Do this: Your output is the lines from the first one to the one containing "SC.camera = camo", repeated exactly, with images left out.

## Start Supplied material

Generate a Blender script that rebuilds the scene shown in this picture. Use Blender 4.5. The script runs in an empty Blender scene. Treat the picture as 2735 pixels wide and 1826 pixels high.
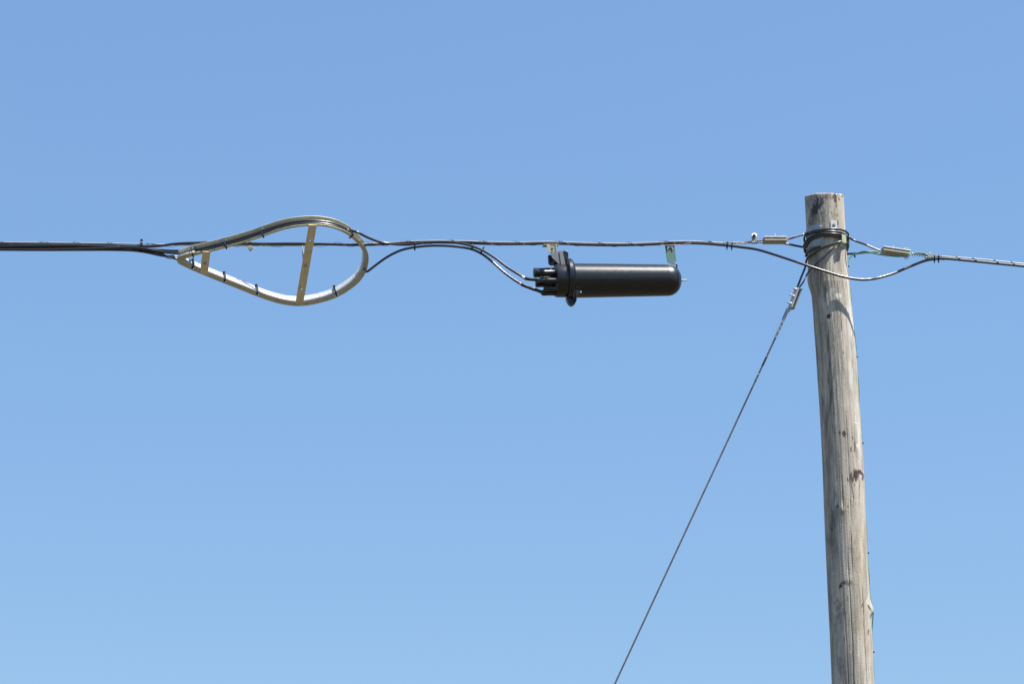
import bpy, bmesh, math, random
import numpy as np
from mathutils import Vector, Matrix, noise as mnoise

# ------------------------------------------------------------------ camera, sky, sun, exposure
SC = bpy.context.scene
COL = SC.collection
CAMZ = 1.6
PITCH = math.radians(17.5)
FPX = 7209.0                       # focal length in photo pixels (photo 2735 x 1826)
Y0 = 11.0                          # distance of the pole line from the camera
cam = bpy.data.cameras.new('camera'); camo = bpy.data.objects.new('camera', cam); COL.objects.link(camo)
camo.location = (0, 0, CAMZ); camo.rotation_euler = (math.pi/2 + PITCH, 0, 0)
cam.sensor_width = 36.0; cam.lens = 36.0*FPX/2735.0; cam.clip_start = 0.1; cam.clip_end = 5000
SC.camera = camo

SUN_EL = math.radians(66.0)
SUN_AZ = math.radians(64.0)        # to the right of the direction scene -> camera
sdir = Vector((math.sin(SUN_AZ)*math.cos(SUN_EL), -math.cos(SUN_AZ)*math.cos(SUN_EL), math.sin(SUN_EL)))
world = bpy.data.worlds.new('World'); SC.world = world; world.use_nodes = True
wt = world.node_tree; bg = wt.nodes['Background']
sky = wt.nodes.new('ShaderNodeTexSky'); sky.sky_type = 'NISHITA'; sky.sun_disc = False
sky.sun_elevation = SUN_EL; sky.sun_rotation = math.atan2(sdir.x, sdir.y)
sky.altitude = 0; sky.air_density = 1.52; sky.dust_density = 0.9; sky.ozone_density = 10.0
hz = wt.nodes.new('ShaderNodeMix'); hz.data_type = 'RGBA'; hz.inputs[0].default_value = 0.30      # even veil of haze over the whole sky
hz.inputs[7].default_value = (1.60, 2.84, 5.12, 1.0); wt.links.new(sky.outputs[0], hz.inputs[6])
wt.links.new(hz.outputs[2], bg.inputs[0]); bg.inputs[1].default_value = 0.084
sun = bpy.data.lights.new('sun', 'SUN'); suno = bpy.data.objects.new('sun', sun); COL.objects.link(suno)
sun.energy = 5.0; sun.angle = math.radians(0.53); sun.color = (1.0, 0.955, 0.89)
suno.rotation_euler = sdir.to_track_quat('Z', 'Y').to_euler(); suno.location = (4, -3, 14)
SC.view_settings.view_transform = 'Standard'; SC.view_settings.look = 'None'
SC.view_settings.exposure = 0.92; SC.view_settings.gamma = 1.0
SC.view_settings.use_curve_mapping = False

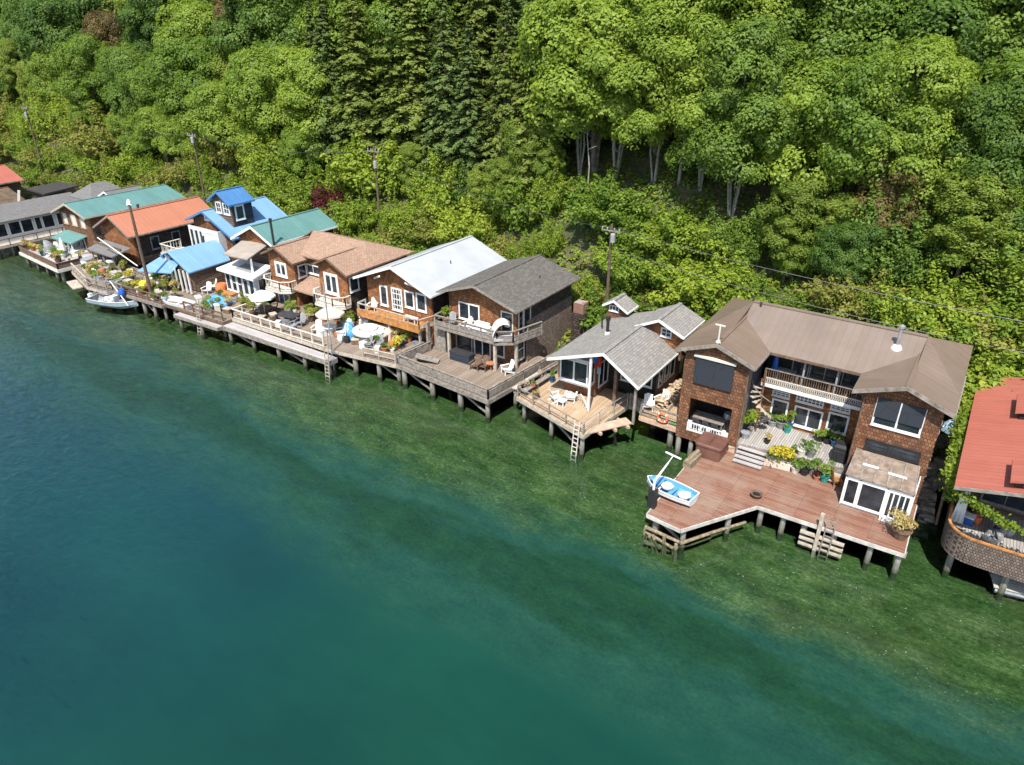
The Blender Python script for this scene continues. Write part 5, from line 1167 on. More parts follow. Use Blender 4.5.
# balcony furniture of the big house
chair(CH_S,*zP(445,245),6.0,PI*.05,'pale blue deck chair on the upper balcony, nearer the spiral stair','chairs on the upper balcony')
chair(CH_S,*zP(712,300),6.0,-.05,'pale blue deck chair on the upper balcony, nearer the right wing','chairs on the upper balcony')
rect_table(Vector((-8.15,41.75,6.0)),'pale narrow table on the upper balcony by the blue parasol','grey_pl',1.1,.5,.7)
rect_table(Vector((-4.3,41.7,6.0)),'small side table at the right end of the upper balcony','grey_pl',.7,.5,.6,name='side_table')
t=thing('folded_parasol','folded bright blue parasol standing at the left end of the balcony','parasol',(-8.85,41.6,6.0)); MB().lathe([(.25,0),(.25,.05),(.02,.07)],(0,0,0),10).build('base',M['dkgrey'],t,world=False); MB().lathe([(.05,.5),(.2,.7),(.16,1.4),(.05,1.75),(.01,1.8)],(0,0,0),9).build('canopy',M['blue_pl'],t,world=False); MB().tube([(0,0,.05),(0,0,.6)],.025,6).build('pole',M['white'],t,world=False)
# ---- narrow side deck
t=thing('firewood_stack','long loose stack of split firewood behind a low board','firewood',(-15.4,42.2,2.25)); b=MB()
for i in range(70):
    y=random.uniform(-1.8,1.8); x=random.uniform(-.45,.35); z=random.uniform(.08,.75)*(1-abs(x)*.5); a=random.uniform(-.5,.5); r_=random.uniform(.06,.11); l=random.uniform(.2,.3)
    b.tube([(x-l*math.cos(a),y-l*math.sin(a),z),(x+l*math.cos(a),y+l*math.sin(a),z+random.uniform(-.1,.1))],r_,6)
b.build('logs',M['firewood'],t,world=False); MB().box(.5,.58,-1.9,1.9,0,.35).build('retaining_board',M['wood_pale'],t,world=False)
boxthing('cool_box','white upright cabinet at the head of the firewood stack','cabinet',*zG(283,365),2.25,.7,.6,1.1,'white',lid='offwhite')
chair(CH_W,*zG(140,560),2.25,.4,'white low chair at the left of the side deck railing','chairs on the side deck'); chair(CH_W,*zG(208,535),2.25,-.3,'white low chair at the middle of the side deck railing','chairs on the side deck')
t=thing('life_ring','orange life ring hung on the side deck railing','life ring',(-14.55,38.6,2.75)); b=MB()
for i in range(16):
    a,c=2*PI*i/16,2*PI*(i+1)/16; b.tube([(.33*math.cos(a),0,.33*math.sin(a)),(.33*math.cos(c),0,.33*math.sin(c))],.085,7)
b.build('ring',M['orange_pl'],t,world=False); b=MB()
for a in (.8,2.3,3.9,5.5): b.tube([(.33*math.cos(a-.12),0,.33*math.sin(a-.12)),(.33*math.cos(a+.12),0,.33*math.sin(a+.12))],.092,7)
b.build('band',M['white'],t,world=False)
t=thing('door_mat','small bright green mat at the right end of the side deck','mat',(-13.85,39.1,2.25)); MB().box(-.3,.3,-.2,.2,.004,.03).build('mat',leafmat('green_mat',((.02,.2,.03),(.03,.3,.04),(.05,.4,.06))),t,world=False)
# ---- cottage deck
chair(CH_W,*zE(375,375),2.25,2.6,'white adirondack chair on the tan deck, left of the pair','adirondack chairs on the cottage deck'); chair(CH_W,*zE(480,370),2.25,3.5,'white adirondack chair on the tan deck, right of the pair','adirondack chairs on the cottage deck')
t=thing('side_table','low white table between the adirondack chairs','table',G(*zE(415,405),2.25)); MB().box(-.28,.28,-.28,.28,.38,.42).build('tabletop',M['white'],t,world=False)
for a in (-.22,.22):
    for c in (-.22,.22): MB().box(a-.03,a+.03,c-.03,c+.03,0,.378).build('leg',M['white'],t,world=False)
chair(CH_B,*zE(672,290),2.25,.3,'brown slatted chair under the porch roof beside the flag'); 
for k,(x,y,lab) in enumerate(((105,310,'mossy log piece at the left deck corner, nearest the rail'),(140,265,'mossy stone lump on the left bench of the cottage deck'),(165,240,'pale driftwood lump further along the cottage bench'),(270,185,'grey driftwood bundle near the cottage wall'))):
    t=thing('driftwood',lab,'driftwood',G(*zE(x,y),2.7 if k else 2.25),k*.8,'driftwood on the cottage deck'); b=MB()
    for i in range(4): b.tube([(random.uniform(-.4,-.1),random.uniform(-.2,.2),.12+.05*i),(random.uniform(.1,.4),random.uniform(-.2,.2),.15+.08*i)],[.13,.1],7)
    b.build('wood',M['log'] if k%2 else M['wood_pale'],t,world=False)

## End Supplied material

Exercise answer:
Generate a Blender script that rebuilds the scene shown in this picture. Use Blender 4.5. The script runs in an empty Blender scene. Treat the picture as 2735 pixels wide and 1826 pixels high.
import bpy, bmesh, math, random
import numpy as np
from mathutils import Vector, Matrix, noise as mnoise

# ------------------------------------------------------------------ camera, sky, sun, exposure
SC = bpy.context.scene
COL = SC.collection
CAMZ = 1.6
PITCH = math.radians(17.5)
FPX = 7209.0                       # focal length in photo pixels (photo 2735 x 1826)
Y0 = 11.0                          # distance of the pole line from the camera
cam = bpy.data.cameras.new('camera'); camo = bpy.data.objects.new('camera', cam); COL.objects.link(camo)
camo.location = (0, 0, CAMZ); camo.rotation_euler = (math.pi/2 + PITCH, 0, 0)
cam.sensor_width = 36.0; cam.lens = 36.0*FPX/2735.0; cam.clip_start = 0.1; cam.clip_end = 5000
SC.camera = camo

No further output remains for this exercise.